En 2004, le mensuel Technikart publiait un dossier intitulé « Je bosse donc je jouis ». Au travers de cette formule presque publicitaire se laissait saisir une vérité profonde : le travail est une forme de captation de notre énergie libidinale. Parfois, lorsqu’on est trop pleinement investi dans sa vie professionnelle, il devient difficile de désirer autre chose que le travail lui-même. Cela peut être dû à un excès de passion qui fait de votre labeur quotidien le réceptacle de pulsions ne s’exprimant plus (ou moins) par d’autres canaux.
Mais le plus souvent, c’est la fatigue et le stress qui vous laissent indisponible pour tout le reste. En 2012, une vaste enquête menée par le cabinet Technologia aboutissait à la conclusion que les problématiques intimes des salariés sont inextricablement liées aux pressions du milieu professionnel. Pour 66,6 % des sondés (70 % chez les cadres), le stress au travail a un impact négatif sur leur vie sexuelle et amoureuse, avec notamment des problèmes érectiles chez les hommes et de lubrification chez les femmes. Plus globalement, 72,6 % des répondants reconnaissent que la fatigue accumulée durant leur journée de travail les a déjà empêchés d’avoir une relation sexuelle le soir. « Ne jamais pouvoir faire l’amour quand on le désire, cela revient à donner au travail un pouvoir symbolique sur la vie personnelle, la vie amoureuse et sexuelle. Il arrive alors que certains salariés changent d’emploi pour de telles raisons, sans jamais l’expliciter officiellement », soulignait le rapport.

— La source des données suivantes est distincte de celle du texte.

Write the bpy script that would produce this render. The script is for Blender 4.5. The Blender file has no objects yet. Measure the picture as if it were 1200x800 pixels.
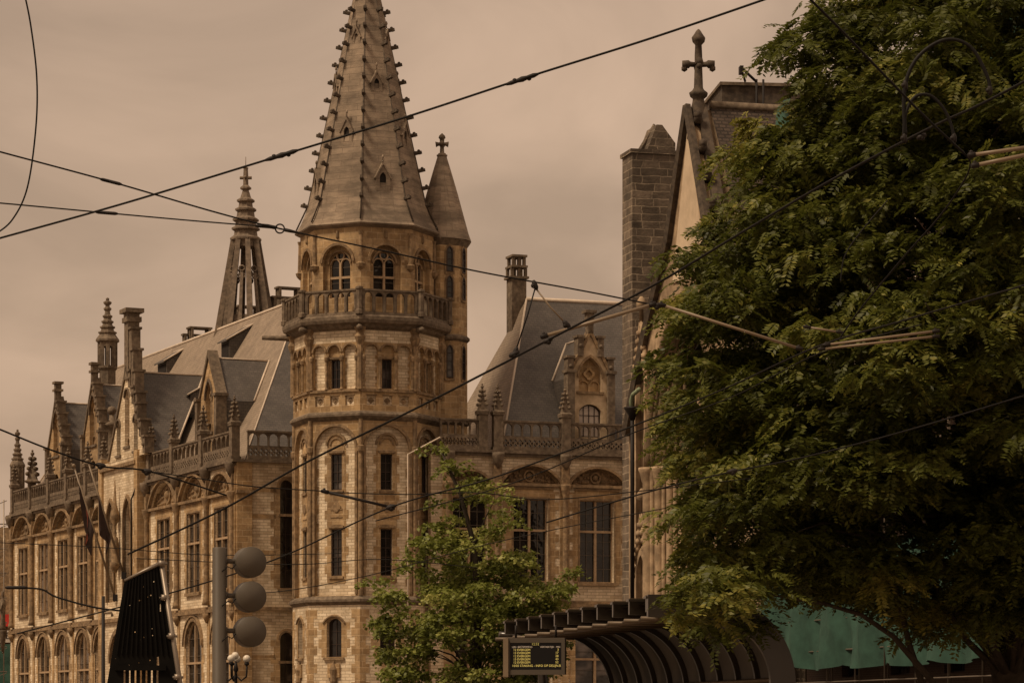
import bpy, bmesh, math, random
import numpy as np
from mathutils import Vector, Matrix
from mathutils.geometry import tessellate_polygon, delaunay_2d_cdt
R = math.radians
PI = math.pi
random.seed(7)
C = bpy.context.scene.collection
sc = bpy.context.scene

# ------------------------------------------------------------------ camera
F = 3500.0                                     # focal length in pixels of the 1200 px wide photograph
cam_d = bpy.data.cameras.new('camera')
cam = bpy.data.objects.new('camera', cam_d); C.objects.link(cam); sc.camera = cam
cam.location = (0, 0, 1.6); cam.rotation_euler = (R(90), 0, 0)
cam_d.sensor_width = 36; cam_d.lens = 36 * F / 1200; cam_d.shift_y = 0.375
cam_d.clip_start = 0.5; cam_d.clip_end = 6000

# ------------------------------------------------------------------ world: dusty brown overcast
SUN_AZ, SUN_EL = -58.0, 55.0                   # degrees left of the view axis seen from behind the camera, height
world = bpy.data.worlds.new('World'); sc.world = world; world.use_nodes = True
nt = world.node_tree; nt.nodes.clear()
N = nt.nodes.new; L = nt.links.new
wo = N('ShaderNodeOutputWorld'); bg = N('ShaderNodeBackground'); L(bg.outputs[0], wo.inputs[0])
sky = N('ShaderNodeTexSky'); sky.sky_type = 'NISHITA'; sky.sun_disc = False
sky.sun_elevation = R(SUN_EL); sky.sun_rotation = R(180 + SUN_AZ); sky.dust_density = 6; sky.air_density = 2
tc = N('ShaderNodeTexCoord')
mp = N('ShaderNodeMapping'); mp.inputs['Scale'].default_value = (1.0, 1.0, 1.9); L(tc.outputs['Generated'], mp.inputs[0])
n1 = N('ShaderNodeTexNoise'); n1.inputs['Scale'].default_value = 7.0; n1.inputs['Detail'].default_value = 6; n1.inputs['Roughness'].default_value = .5; n1.inputs['Distortion'].default_value = .5
L(mp.outputs[0], n1.inputs[0])
r1 = N('ShaderNodeValToRGB'); L(n1.outputs[0], r1.inputs[0])
r1.color_ramp.elements[0].position = .36; r1.color_ramp.elements[0].color = (3.12, 2.11, 1.43, 1)
r1.color_ramp.elements[1].position = .66; r1.color_ramp.elements[1].color = (4.65, 3.16, 2.16, 1)
mx = N('ShaderNodeMix'); mx.data_type = 'RGBA'; mx.inputs[0].default_value = .93
L(sky.outputs[0], mx.inputs[6]); L(r1.outputs[0], mx.inputs[7]); L(mx.outputs[2], bg.inputs[0])
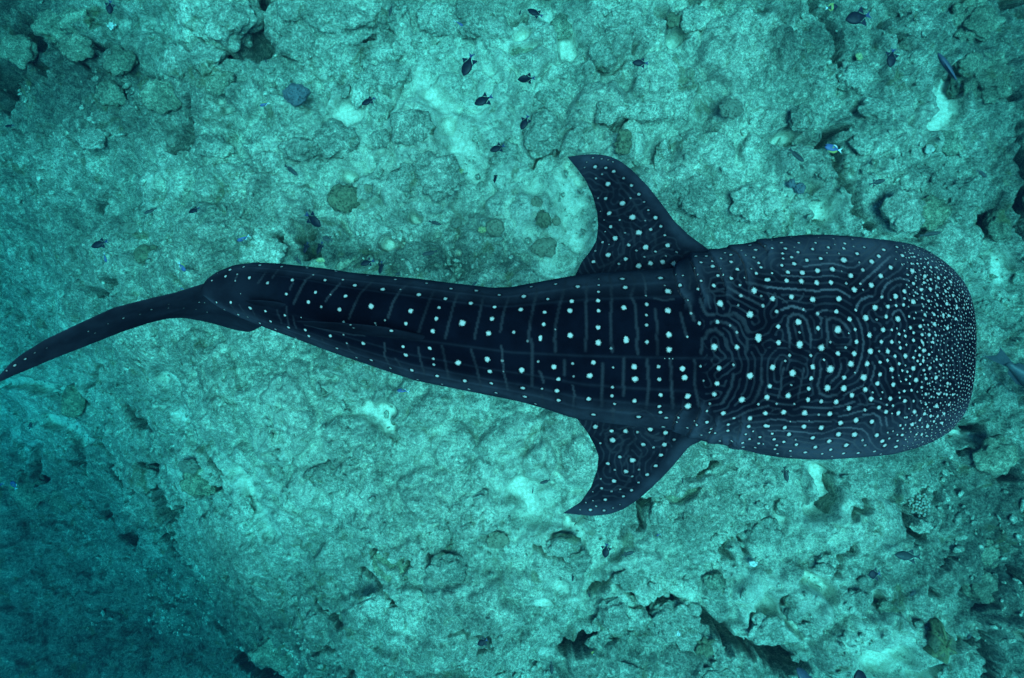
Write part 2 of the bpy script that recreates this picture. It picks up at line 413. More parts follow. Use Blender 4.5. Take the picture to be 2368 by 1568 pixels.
def bed_at(x, y):
    i = np.clip(np.searchsorted(gx, x), 1, len(gx) - 1); j = np.clip(np.searchsorted(gy, y), 1, len(gy) - 1)
    return float(GZ[i, j])

# ------------------------------------------------------------------ whale shark
SH_Z = 7.50
TOPL = [(468, 672), (471, 662), (475, 655), (484, 643), (504, 629), (543, 613), (592, 607), (640, 609), (680, 613), (752, 621), (817, 631), (892, 638), (960, 644),
        (1054, 656), (1142, 666), (1184, 664), (1259, 650), (1331, 637), (1384, 632), (1484, 626), (1555, 621), (1575, 603), (1594, 590),
        (1640, 580), (1681, 572), (1750, 558), (1800, 549), (1850, 545), (1900, 544), (1950, 547), (2000, 552), (2050, 557), (2100, 565), (2133, 577), (2165, 595),
        (2195, 617), (2215, 637), (2235, 664), (2247, 695), (2251.5, 730), (2253, 765)]
BOTL = [(468, 676), (471, 682), (475, 686), (490, 698), (510, 712), (550, 732), (592, 749), (630, 764), (687, 784), (767, 814), (842, 840), (917, 865), (962, 880), (1067, 901),
        (1184, 924), (1206, 929), (1259, 944), (1309, 961), (1339, 969), (1434, 981), (1555, 993), (1575, 1004), (1620, 1018), (1660, 1026), (1700, 1035),
        (1750, 1048), (1800, 1056), (1850, 1060), (1900, 1061), (1980, 1056), (2050, 1050), (2110, 1036), (2150, 1022), (2190, 1000), (2215, 975),
        (2230, 950), (2240, 920), (2246, 880), (2250.5, 830), (2253, 775)]
def smooth_tab(tab, xs, r=7):
    a = np.array(tab, float); fine = np.arange(460, 2256, 0.5)
    y = np.interp(fine, a[:, 0], a[:, 1]); k = np.hanning(2 * r * 2 + 1); k /= k.sum()
    yp = np.convolve(np.pad(y, 2 * r, mode='edge'), k, mode='valid')
    w = sstep(2215, 2240, fine); w2 = 1 - sstep(480, 500, fine)
    w = np.maximum(w, w2)
    return np.interp(xs, fine, yp * (1 - w) + y * w)

tt = np.linspace(0, 1, 780)
us = 468 + (2253 - 468) * (1 - (1 - tt) ** 1.0)
us = np.concatenate([468 + 12 * np.linspace(0, 1, 16)[:-1] ** 1.6, np.linspace(480, 2180, 700), 2253 - 73 * (1 - np.linspace(0, 1, 90)[1:]) ** 1.9])
top = smooth_tab(TOPL, us); bot = smooth_tab(BOTL, us)
def prof(tab, u):
    a = np.array(tab, float); return np.interp(u, a[:, 0], a[:, 1])
hup = prof([(468, .02), (480, .07), (600, .17), (750, .24), (950, .33), (1200, .40), (1500, .42), (1800, .36), (2000, .31), (2100, .27), (2180, .22), (2225, .16), (2245, .09), (2253, .0)], us)
hdn = prof([(468, .02), (480, .07), (600, .18), (750, .25), (950, .32), (1200, .38), (1500, .42), (1800, .40), (2000, .34), (2150, .28), (2225, .18), (2245, .10), (2253, .0)], us)
k = np.hanning(31); k /= k.sum()
cut = sstep(2190, 2230, us)
hup = hup * cut + (1 - cut) * np.convolve(np.pad(hup, 15, mode='edge'), k, mode='valid')
hdn = hdn * cut + (1 - cut) * np.convolve(np.pad(hdn, 15, mode='edge'), k, mode='valid')
nexp = prof([(468, 2.0), (900, 2.1), (1500, 2.3), (2000, 2.5), (2253, 2.3)], us)
ZC = SH_Z + 0 * us
NT, NBm = 260, 70
th = np.concatenate([np.linspace(0, math.pi, NT, endpoint=False), np.linspace(math.pi, 2 * math.pi, NBm, endpoint=False)])
c, s_ = np.cos(th), np.sin(th)
dm = CAM_Z - ZC
yt = -(top - 784) * K * dm; yb = -(bot - 784) * K * dm
xw = (us - 8 * sstep(2020, 2250, us) - 1184) * K * dm
yc = (yt + yb) / 2; hw = (yt - yb) / 2
e = 2 / nexp[:, None]
Yb = yc[:, None] + hw[:, None] * np.sign(c) * np.abs(c) ** e
zz = np.sign(s_) * np.abs(s_) ** e
Zb = ZC[:, None] + np.where(zz > 0, zz * hup[:, None], zz * hdn[:, None])
Xb = np.repeat(xw[:, None], len(th), 1)
# snout: widest level bulges forward, top slopes back a little
# longitudinal ridges of a whale shark
ridge_v = prof([(468, 690), (500, 702), (560, 706), (640, 712), (760, 745), (900, 775), (1060, 797), (1184, 815), (1334, 823), (1534, 828), (1776, 830), (2100, 822), (2253, 800)], us)
PB_v = -(Yb / (dm[:, None] - (Zb - ZC[:, None]))) / K + 784
ramp_r = np.interp(us, [468, 560, 900, 1600, 1800, 1950], [.008, .010, .012, .006, .004, 0])[:, None]
q = np.abs(PB_v - ridge_v[:, None])
Zb = Zb + np.where(s_ > 0.05, ramp_r * np.exp(-(q / 7.0) ** 1.3), 0)
for frac, amp in ((0.80, .006), (0.66, .004), (0.47, .005), (-0.62, .004), (-0.80, .004)):
    yy = (Yb - yc[:, None]) / np.maximum(hw[:, None], 1e-3)
    fade = np.interp(us, [500, 700, 1500, 1640], [0, 1, 1, 0])[:, None]
    g = np.exp(-((yy + frac) / 0.022) ** 2) * amp * fade
    Zb = Zb + np.where(s_ > 0.02, g, 0)
# gill covers: each flap overlaps the one behind it
GILL = [[T(2, 1, *p) for p in q_] for q_ in (
        [(1503, 870), (1498, 960), (1525, 1050), (1545, 1140), (1595, 1200)],
        [(1640, 800), (1665, 880), (1700, 980), (1730, 1100), (1768, 1195)],
        [(1815, 775), (1870, 840), (1920, 930), (1950, 1030), (1978, 1120)],
        [(1995, 722), (2090, 772), (2150, 880), (2165, 990), (2180, 1080)],
        [(2235, 662), (2310, 690), (2368, 760)])]
GILL += [[T(2, 2, *p) for p in q_] for q_ in (
        [(1484, 830), (1500, 770), (1520, 710), (1570, 650)],
        [(1622, 890), (1650, 850), (1700, 760), (1720, 700), (1742, 655)],
        [(1810, 925), (1850, 860), (1880, 790)],
        [(2080, 930), (2105, 860), (2120, 770)],
        [(1945, 972), (2000, 985), (2040, 980)])]
PU = Xb / (dm[:, None] - (Zb - ZC[:, None])) / K + 1184
PV = -(Yb / (dm[:, None] - (Zb - ZC[:, None]))) / K + 784
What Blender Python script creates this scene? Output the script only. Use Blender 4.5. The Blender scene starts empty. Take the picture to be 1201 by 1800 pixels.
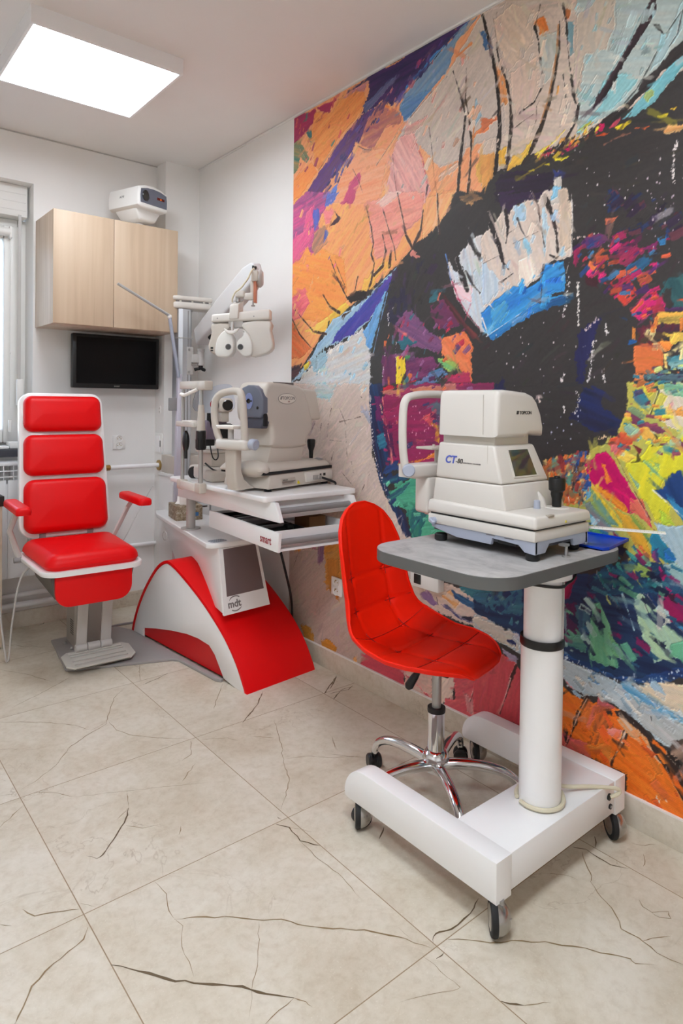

Emprise du travail sur nos désirs
La massification du travail hybride à la suite de la pandémie a semblé défaire partiellement l’emprise exercée par la vie professionnelle sur nos désirs. Une sorte de nouvelle lune de miel avec sa propre organisation quotidienne. Gérer plus librement le temps durant la journée, se soustraire au panoptique de la vie de bureau, éviter les transports qui épuisent : tout cela contribue finalement à réorienter son désir ailleurs qu’entre les quatre murs de l’open space. D’après une étude QAPA de 2022, 72 % des personnes interrogées déclarent ainsi faire plus l’amour avec leur conjoint lorsqu’ils sont en télétravail.
A l’aune des mutations de cette économie libidinale, on peut interpréter l’actuel retour au bureau imposé par certaines entreprises comme une volonté de réinstaurer une exclusivité relationnelle, ainsi que le ferait un amant possessif (c’est lui ou moi !). Si Amazon ou J.P. Morgan veulent faire rentrer les salariés au bercail, ce n’est pas tant pour favoriser les interactions informelles et l’intelligence collective que pour éviter de voir leur énergie libidinale trouver de nouveaux débouchés.